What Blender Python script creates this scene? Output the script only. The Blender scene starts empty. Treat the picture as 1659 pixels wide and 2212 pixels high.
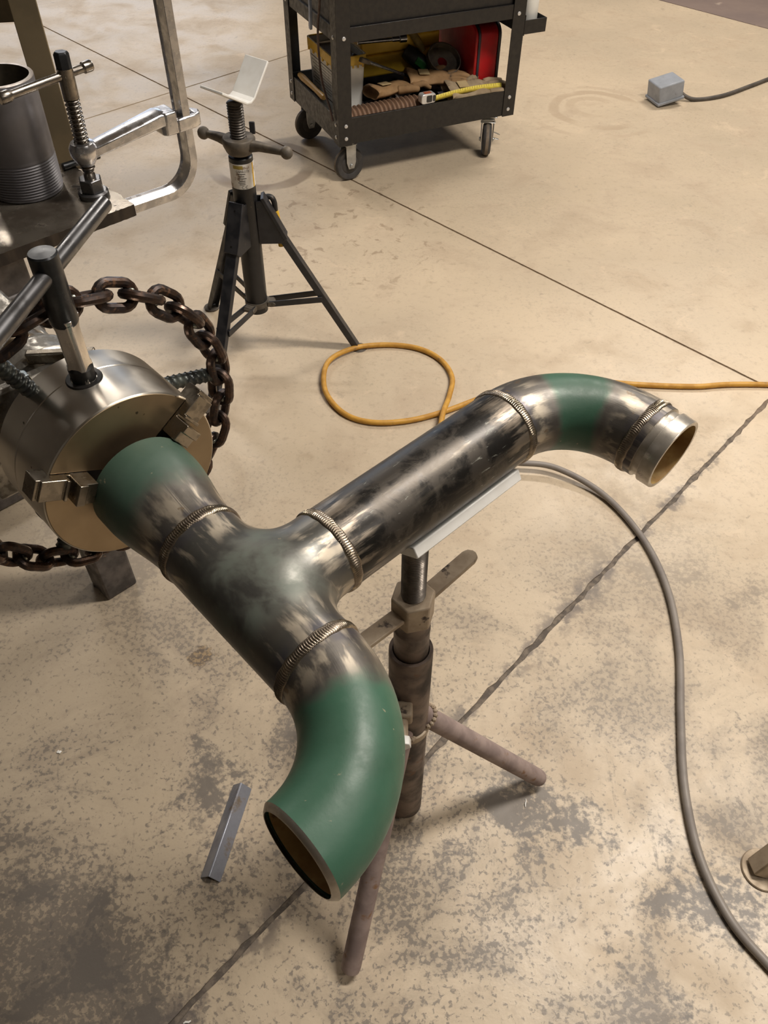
import bpy, bmesh, math, random
import numpy as np
from mathutils import Vector, Matrix
random.seed(7); RNG = np.random.default_rng(7)
SC = bpy.context.scene; COL = SC.collection
PI = math.pi
def R(d): return math.radians(d)

# ---------------------------------------------------------------- camera, world, lights, exposure
CAM_H = 1.46685
PITCH, ROLL = R(47.6317), 0.01309
cam = bpy.data.cameras.new('camera'); cam_o = bpy.data.objects.new('camera', cam); COL.objects.link(cam_o)
cam.sensor_fit = 'VERTICAL'; cam.sensor_height = 24.0; cam.sensor_width = 18.0; cam.lens = 18.7043
cam.clip_start = 0.02
_f = Vector((0, math.cos(PITCH), -math.sin(PITCH))); _u = Vector((0, math.sin(PITCH), math.cos(PITCH))); _r = Vector((1, 0, 0))
_x = _r*math.cos(ROLL) + _u*math.sin(ROLL); _y = -_r*math.sin(ROLL) + _u*math.cos(ROLL)
cam_o.matrix_world = Matrix(((_x.x, _y.x, -_f.x, 0), (_x.y, _y.y, -_f.y, 0), (_x.z, _y.z, -_f.z, CAM_H), (0, 0, 0, 1)))
SC.camera = cam_o
SC.view_settings.view_transform = 'Standard'; SC.view_settings.look = 'None'
SC.view_settings.gamma = 1.0; SC.view_settings.use_curve_mapping = False
SC.view_settings.exposure = 0.0
world = bpy.data.worlds.new('world'); SC.world = world; world.use_nodes = True
world.node_tree.nodes['Background'].inputs[0].default_value = (0.75, 0.85, 1.0, 1)
world.node_tree.nodes['Background'].inputs[1].default_value = 0.9

def area(name, loc, target, sx, sy, power, color):
    l = bpy.data.lights.new(name, 'AREA'); l.shape = 'RECTANGLE'; l.size = sx; l.size_y = sy
    l.energy = power; l.color = color
    o = bpy.data.objects.new(name, l); COL.objects.link(o); o.location = loc
    o.rotation_euler = (Vector(target) - Vector(loc)).to_track_quat('-Z', 'Y').to_euler()
    return o
WARM = (1.0, 0.92, 0.83); COOL = (0.62, 0.76, 1.0)
# rows of shop lights under the roof
for lx, ly, pw in ((-2.2, 5.4, 80), (2.2, 5.0, 112), (-2.8, 1.6, 2), (1.65, 1.5, 132), (-2.2, -2.4, 2), (2.7, -.5, 44)):
    area('shop_light', (lx, ly, 3.5), (lx, ly, 0), 1.5, 0.35, pw, WARM)
# daylight through the open roller door, back left
area('door_daylight', (-2.9, 9.3, 1.75), (-2.2, 2.0, .6), 3.0, 3.2, 26, COOL)

# ---------------------------------------------------------------- mesh helpers
def nrm(v): v = np.asarray(v, float); return v/np.linalg.norm(v)
class MB:
    def __init__(s): s.v = []; s.f = []; s.m = []; s.n = 0; s.attr = {}
    def add(s, v, f, mi=0):
        v = np.asarray(v, float).reshape(-1, 3); s.v.append(v)
        for q in f: s.f.append([i + s.n for i in q]); s.m.append(mi)
        s.n += len(v); return s
    def box(s, c, size, ax=None, mi=0):
        h = np.array(size)/2; pts = np.array([[x, y, z] for x in (-1, 1) for y in (-1, 1) for z in (-1, 1)])*h
        if ax is not None: pts = pts @ np.array(ax)
        return s.add(pts + np.array(c), [(0, 1, 3, 2), (4, 6, 7, 5), (0, 4, 5, 1), (2, 3, 7, 6), (0, 2, 6, 4), (1, 5, 7, 3)], mi)
    def beam(s, p, q, w, h, up=(0, 0, 1), mi=0):
        p = np.array(p, float); q = np.array(q, float); d = q - p; L = np.linalg.norm(d); d = d/L
        up = np.array(up, float); x = np.cross(up, d); x = nrm(x); y = np.cross(d, x)
        return s.box((p + q)/2, (w, h, L), (x, y, d), mi)
    def sweep(s, path, prof, up=None, closed=False, caps=True, mi=0, scales=None):
        """sweep a 2-D profile [(a,b)] along a path using parallel transport frames"""
        P = np.asarray(path, float); n = len(P); prof = np.asarray(prof, float); k = len(prof)
        if closed: T = np.roll(P, -1, 0) - np.roll(P, 1, 0)
        else: T = np.gradient(P, axis=0)
        T = T/np.linalg.norm(T, axis=1)[:, None]
        if up is None: up = np.array([0, 0, 1.]) if abs(T[0][2]) < .9 else np.array([1., 0, 0])
        x = np.cross(up, T[0]); x = nrm(x); V = []
        for i in range(n):
            x = x - T[i]*(x @ T[i]); x = nrm(x); y = np.cross(T[i], x)
            sc = 1 if scales is None else scales[i]
            V.append(P[i] + (prof[:, :1]*x + prof[:, 1:]*y)*sc)
        F = []
        for i in range(n if closed else n - 1):
            j = (i + 1) % n
            for a in range(k):
                b = (a + 1) % k; F.append((i*k + a, i*k + b, j*k + b, j*k + a))
        if caps and not closed:
            F.append(tuple(range(k))[::-1]); F.append(tuple((n-1)*k + a for a in range(k)))
        return s.add(np.concatenate(V), F, mi)
    def tube(s, path, r, n=12, closed=False, caps=True, mi=0, up=None):
        rr = np.full(len(path), r) if np.isscalar(r) else np.asarray(r)
        return s.sweep(path, circle(1.0, n), up, closed, caps, mi, rr)
    def rod(s, p, q, r, n=16, mi=0): return s.tube([p, q], r if not np.isscalar(r) else [r, r], n, mi=mi)
    def lathe(s, prof, o=(0, 0, 0), ax=(0, 0, 1), n=32, mi=0, closed=False):
        """profile [(r,z)] turned about axis ax through o"""
        ax = nrm(ax); t = np.array([1., 0, 0]) if abs(ax[0]) < .9 else np.array([0, 1., 0])
        x = nrm(np.cross(ax, t)); y = np.cross(ax, x); o = np.array(o, float)
        th = np.arange(n)*2*PI/n; ring = np.cos(th)[:, None]*x + np.sin(th)[:, None]*y
        V = [o + ax*z + ring*max(r, 1e-5) for r, z in prof]; k = len(prof); F = []
        for i in range(k if closed else k - 1):
            j = (i + 1) % k
            for a in range(n):
                b = (a + 1) % n; F.append((i*n + a, i*n + b, j*n + b, j*n + a))
        return s.add(np.concatenate(V), F, mi)
    def prism(s, poly, o, ax, ay, az, d, mi=0):
        """extrude polygon (in ax,ay plane at o) by d along az"""
        poly = np.asarray(poly, float); o = np.array(o, float); ax, ay, az = map(np.array, (ax, ay, az))
        b = o + poly[:, :1]*ax + poly[:, 1:]*ay; k = len(poly)
        F = [tuple(range(k))[::-1], tuple(range(k, 2*k))] + [(i, (i+1) % k, k + (i+1) % k, k + i) for i in range(k)]
        return s.add(np.concatenate([b, b + az*d]), F, mi)
    def ball(s, c, r, n=14, m=9, mi=0):
        r = np.array([r, r, r]) if np.isscalar(r) else np.array(r); V = []; F = []
        for i in range(m + 1):
            ph = PI*i/m
            for a in range(n): th = 2*PI*a/n; V.append(np.array(c) + r*np.array([math.sin(ph)*math.cos(th), math.sin(ph)*math.sin(th), math.cos(ph)]))
        for i in range(m):
            for a in range(n): b = (a+1) % n; F.append((i*n + a, (i+1)*n + a, (i+1)*n + b, i*n + b))
        return s.add(V, F, mi)
def circle(r, n): t = np.arange(n)*2*PI/n; return np.stack([r*np.cos(t), r*np.sin(t)], 1)
def catmull(P, k=10):
    P = np.asarray(P, float); P = np.vstack([2*P[0] - P[1], P, 2*P[-1] - P[-2]]); out = []
    for i in range(1, len(P) - 2):
        for t in np.arange(k)/k:
            p0, p1, p2, p3 = P[i-1:i+3]
            out.append(.5*(2*p1 + (p2 - p0)*t + (2*p0 - 5*p1 + 4*p2 - p3)*t*t + (3*p1 - p0 - 3*p2 + p3)*t**3))
    out.append(P[-2]); return np.array(out)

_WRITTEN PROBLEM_
Reproduce the material above from its first line through the line containing "def R(d): return math.radians(d)", both ends included, and skip every picture.

_RESULT OF THIS TASK_
What Blender Python script creates this scene? Output the script only. The Blender scene starts empty. Treat the picture as 1659 pixels wide and 2212 pixels high.
import bpy, bmesh, math, random
import numpy as np
from mathutils import Vector, Matrix
random.seed(7); RNG = np.random.default_rng(7)
SC = bpy.context.scene; COL = SC.collection
PI = math.pi
def R(d): return math.radians(d)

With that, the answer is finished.